The Road To Breach Hell Is Paved With Accepted Risks

As the story about Sony Picture Entertainment continues to unfold, and we learn disturbing details, like the now infamous “password” directory, I am reminded of a problem I commonly see: assessing and accepting risks in isolation and those accepted risks materially contributing to a breach.

Organizations accept risk every day. It’s a normal part of existing. However, a fundamental requirement of accepting risk is understanding the risk, at least to some level. In many other aspects of business operations, risks are relatively clear cut: we might lose our investment in a new product if it flops, or we may have to lay off newly hired employees if an expected contract falls through. IT risk is a bit more complex, because the thing at risk is not well defined. The apparent downside to a given IT tradeoff might appear low, however in the larger context of other risks and fundamental attributes of the organization’s IT environment, the risk could be much more significant.
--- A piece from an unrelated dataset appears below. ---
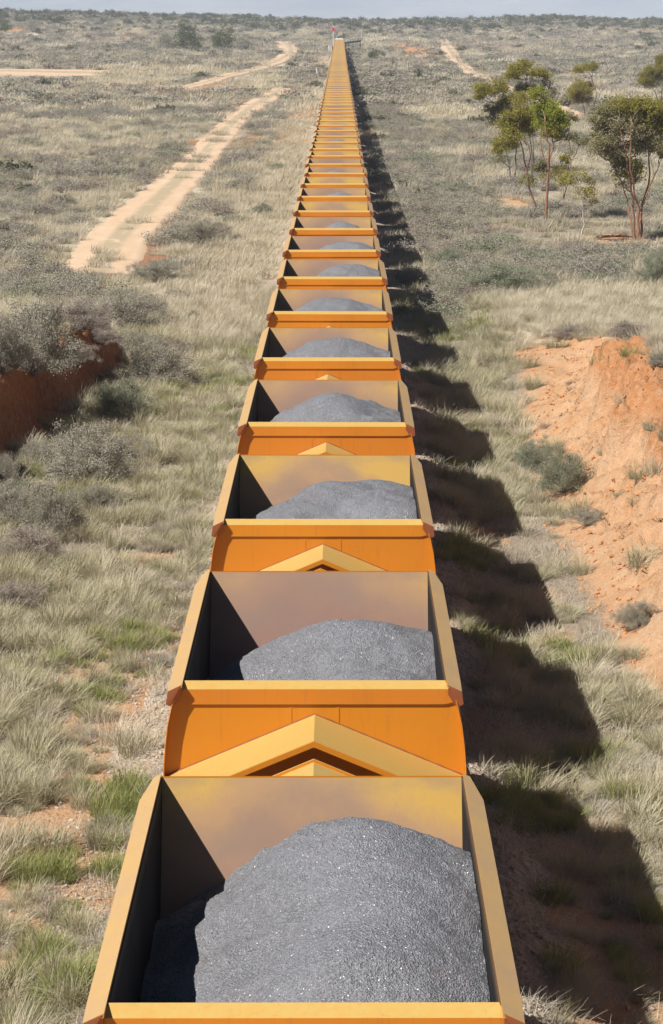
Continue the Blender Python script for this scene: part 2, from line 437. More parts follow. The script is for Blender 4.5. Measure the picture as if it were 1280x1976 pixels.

Nearly all major man-made disasters are the result of a chain of problems that line up in such a way that allows or enables the disaster and not the result of a single bad decision or bad stroke of luck. The most significant breaches I’ve witnessed had a similar set of weaknesses that lined up just so. Almost every time, at least some of the weaknesses were consciously accepted by management. However, managers would almost certainly not have made such tradeoff decisions if they understood that their decision could have lead to such a costly breach.

The problem is compounded when multiple tradeoffs are made that have no apparent relationship with each other, yet are related.

The message here is pretty simple: we need to do a better job of conveying the real risks of a given tradeoff, without overstating them, so that better risk decisions can be made. This is HARD. But it is necessary.

I’m not proposing that organizations stop accepting risk, but rather that they do a better job of understanding what risks they are actually accepting, so management is not left saying: “I would not have made that decision if I knew it would result in this significant of a breach.”